We are reminded of the gospel with every repetition of the Jesus Prayer when we look into what each of the words in the prayer means, and therefore it should never leave our lips: Lord, Jesus Christ, Son of God have mercy on me a sinner.
In the Divine Services and preparatory prayers for communion, the gospel is laid out as a continual reminder to us of the goodness of God and our place in space and time; the whole economy of salvation is set forth, if we only pay attention.
If we would struggle to love our neighbor more, we will come to know and love God also.
If we shed the blood of our soul for Christ, it is Him whom we will attain.
Do not forget the gospel.
THROUGH THE PRAYERS OF OUR HOLY FATHERS, LORD JESUS CHRIST, HAVE MERCY ON US. AMEN
[1] Rom. 10.15; Eph. 6.15.
[2] Rom. 15.16; 1 Thess. 2.2, 8, 9; 1 Peter 4.17.
[3] Rom. 15.19, 29; 1 Cor. 9.12; 2 Cor. 10.14; Gal. 1.7; 1 Thess. 3.2.

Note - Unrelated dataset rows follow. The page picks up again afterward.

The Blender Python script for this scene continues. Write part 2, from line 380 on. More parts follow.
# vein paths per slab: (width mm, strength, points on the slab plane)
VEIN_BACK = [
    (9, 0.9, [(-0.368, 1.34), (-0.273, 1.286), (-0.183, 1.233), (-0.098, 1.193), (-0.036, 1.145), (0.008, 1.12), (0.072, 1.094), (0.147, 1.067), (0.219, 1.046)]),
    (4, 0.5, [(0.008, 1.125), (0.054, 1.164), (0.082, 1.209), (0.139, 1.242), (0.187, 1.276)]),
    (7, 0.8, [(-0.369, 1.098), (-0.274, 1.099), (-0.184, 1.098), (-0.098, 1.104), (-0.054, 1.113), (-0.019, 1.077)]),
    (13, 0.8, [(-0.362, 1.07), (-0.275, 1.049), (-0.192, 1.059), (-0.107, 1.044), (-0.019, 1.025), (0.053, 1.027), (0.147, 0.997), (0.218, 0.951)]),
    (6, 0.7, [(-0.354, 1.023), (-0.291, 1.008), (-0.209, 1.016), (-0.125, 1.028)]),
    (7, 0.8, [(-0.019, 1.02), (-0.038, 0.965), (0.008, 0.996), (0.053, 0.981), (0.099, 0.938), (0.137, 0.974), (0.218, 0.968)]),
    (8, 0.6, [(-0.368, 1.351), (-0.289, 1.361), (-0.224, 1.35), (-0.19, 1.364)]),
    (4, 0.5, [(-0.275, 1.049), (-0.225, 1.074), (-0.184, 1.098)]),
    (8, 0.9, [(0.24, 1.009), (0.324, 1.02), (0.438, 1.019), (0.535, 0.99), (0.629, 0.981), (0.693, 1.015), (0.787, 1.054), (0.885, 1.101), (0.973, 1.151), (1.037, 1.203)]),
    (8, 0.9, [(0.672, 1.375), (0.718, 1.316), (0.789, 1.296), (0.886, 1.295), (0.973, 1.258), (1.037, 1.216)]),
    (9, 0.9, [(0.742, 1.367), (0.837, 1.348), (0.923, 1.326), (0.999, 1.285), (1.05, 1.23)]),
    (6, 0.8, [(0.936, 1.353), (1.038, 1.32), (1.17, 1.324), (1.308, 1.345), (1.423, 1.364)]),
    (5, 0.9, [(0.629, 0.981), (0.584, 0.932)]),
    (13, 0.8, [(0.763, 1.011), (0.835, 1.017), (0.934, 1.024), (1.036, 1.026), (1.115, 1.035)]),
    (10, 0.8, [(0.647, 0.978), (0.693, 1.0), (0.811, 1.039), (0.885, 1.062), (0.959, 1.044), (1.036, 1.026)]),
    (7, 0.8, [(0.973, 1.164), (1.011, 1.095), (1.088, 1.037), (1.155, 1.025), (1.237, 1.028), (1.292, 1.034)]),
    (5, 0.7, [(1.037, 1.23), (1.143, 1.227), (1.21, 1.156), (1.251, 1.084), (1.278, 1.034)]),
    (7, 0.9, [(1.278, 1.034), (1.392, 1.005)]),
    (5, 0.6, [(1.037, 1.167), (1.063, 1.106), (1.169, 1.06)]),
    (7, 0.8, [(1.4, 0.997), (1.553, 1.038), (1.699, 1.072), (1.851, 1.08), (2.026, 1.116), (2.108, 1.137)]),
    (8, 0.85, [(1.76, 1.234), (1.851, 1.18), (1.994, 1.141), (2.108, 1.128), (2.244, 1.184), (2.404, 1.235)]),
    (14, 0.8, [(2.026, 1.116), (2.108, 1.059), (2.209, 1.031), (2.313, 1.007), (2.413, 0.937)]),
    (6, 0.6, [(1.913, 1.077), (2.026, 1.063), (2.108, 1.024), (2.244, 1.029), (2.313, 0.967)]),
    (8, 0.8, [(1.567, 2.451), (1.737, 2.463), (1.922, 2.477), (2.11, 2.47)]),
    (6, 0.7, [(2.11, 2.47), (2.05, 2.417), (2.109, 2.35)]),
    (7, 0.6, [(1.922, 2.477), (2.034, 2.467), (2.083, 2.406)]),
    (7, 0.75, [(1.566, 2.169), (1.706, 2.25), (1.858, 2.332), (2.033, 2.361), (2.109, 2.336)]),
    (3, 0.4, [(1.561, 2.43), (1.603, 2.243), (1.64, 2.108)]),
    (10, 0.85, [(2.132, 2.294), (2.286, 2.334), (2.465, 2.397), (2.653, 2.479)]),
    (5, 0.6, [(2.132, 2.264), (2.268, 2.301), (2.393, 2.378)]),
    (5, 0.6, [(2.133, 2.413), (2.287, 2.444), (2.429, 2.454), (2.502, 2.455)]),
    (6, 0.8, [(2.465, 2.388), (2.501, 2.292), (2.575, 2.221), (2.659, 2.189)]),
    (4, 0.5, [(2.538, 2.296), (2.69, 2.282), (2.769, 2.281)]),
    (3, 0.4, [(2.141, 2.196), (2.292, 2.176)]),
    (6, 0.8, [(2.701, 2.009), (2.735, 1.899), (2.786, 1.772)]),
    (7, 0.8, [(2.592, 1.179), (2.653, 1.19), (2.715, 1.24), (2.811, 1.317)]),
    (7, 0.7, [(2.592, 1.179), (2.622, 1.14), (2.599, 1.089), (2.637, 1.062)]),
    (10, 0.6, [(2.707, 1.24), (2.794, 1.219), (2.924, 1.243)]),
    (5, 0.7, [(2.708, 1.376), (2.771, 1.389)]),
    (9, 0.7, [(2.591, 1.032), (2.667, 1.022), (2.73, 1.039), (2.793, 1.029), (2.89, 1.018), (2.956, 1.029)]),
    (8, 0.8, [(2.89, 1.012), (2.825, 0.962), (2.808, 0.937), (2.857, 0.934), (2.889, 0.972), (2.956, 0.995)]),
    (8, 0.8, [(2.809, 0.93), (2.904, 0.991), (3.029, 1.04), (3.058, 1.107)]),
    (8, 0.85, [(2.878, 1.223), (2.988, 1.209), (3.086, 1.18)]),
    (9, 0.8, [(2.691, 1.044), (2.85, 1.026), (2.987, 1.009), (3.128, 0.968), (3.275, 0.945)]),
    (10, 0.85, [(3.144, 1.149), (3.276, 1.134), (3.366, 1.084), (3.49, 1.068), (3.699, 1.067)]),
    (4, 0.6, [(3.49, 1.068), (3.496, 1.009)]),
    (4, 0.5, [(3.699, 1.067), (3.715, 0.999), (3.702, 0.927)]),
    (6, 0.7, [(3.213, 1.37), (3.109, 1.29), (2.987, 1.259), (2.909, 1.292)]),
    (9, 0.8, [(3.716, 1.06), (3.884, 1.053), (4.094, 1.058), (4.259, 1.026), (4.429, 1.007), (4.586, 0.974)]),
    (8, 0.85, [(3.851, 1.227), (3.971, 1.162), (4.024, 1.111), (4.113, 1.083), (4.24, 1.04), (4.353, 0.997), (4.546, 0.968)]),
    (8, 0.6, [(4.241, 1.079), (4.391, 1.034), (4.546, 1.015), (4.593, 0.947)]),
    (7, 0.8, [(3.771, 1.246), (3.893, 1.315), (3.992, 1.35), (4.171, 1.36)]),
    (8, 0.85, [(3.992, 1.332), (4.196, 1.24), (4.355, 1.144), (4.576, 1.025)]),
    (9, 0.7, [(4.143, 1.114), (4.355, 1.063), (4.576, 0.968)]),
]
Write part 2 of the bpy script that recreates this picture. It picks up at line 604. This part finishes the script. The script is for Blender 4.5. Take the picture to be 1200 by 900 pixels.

[4] The Conferences, Thirteenth Conference, “On God’s Protection,” XI.4. cf. “These things are mixed together and fused so indistinguishably that which is dependent on which is a great question as far as many people are concerned – that is, whether God has mercy on us because we manifest the beginnings of a good will, or we acquire the beginnings of a good will because God is merciful. For many who hold to one of the alternatives and assert it more freely than is right have fallen into different self-contradictory errors” (13.XI.1.). It is unfortunate that many look only to the Thirteenth Conference of St. John Cassian to understand his teaching on grace and free will because although it is front and center in this Conference, it is everywhere throughout the rest of this work, cf. 3.XII–3.XXII.4; 4.IV.1; 4.V; 4.XV.2; 5.XV.2; 7.II.1; 7.VIII.2; 10.X.5; 10.XI.2; 11.IX.2; 12.IV.1; 12.VIII.6,9; 12.XII; 12.XV.2; 21.XIII.5-7; and 22.VI.3.
[5] “Letter to Nicholas the Solitary,” in Philokalia, eds. and trans. G.E.H. Palmer, Philip Sherrard, and Kallistos Ware. (London-Boston: Faber & Faber, ), I.157-159.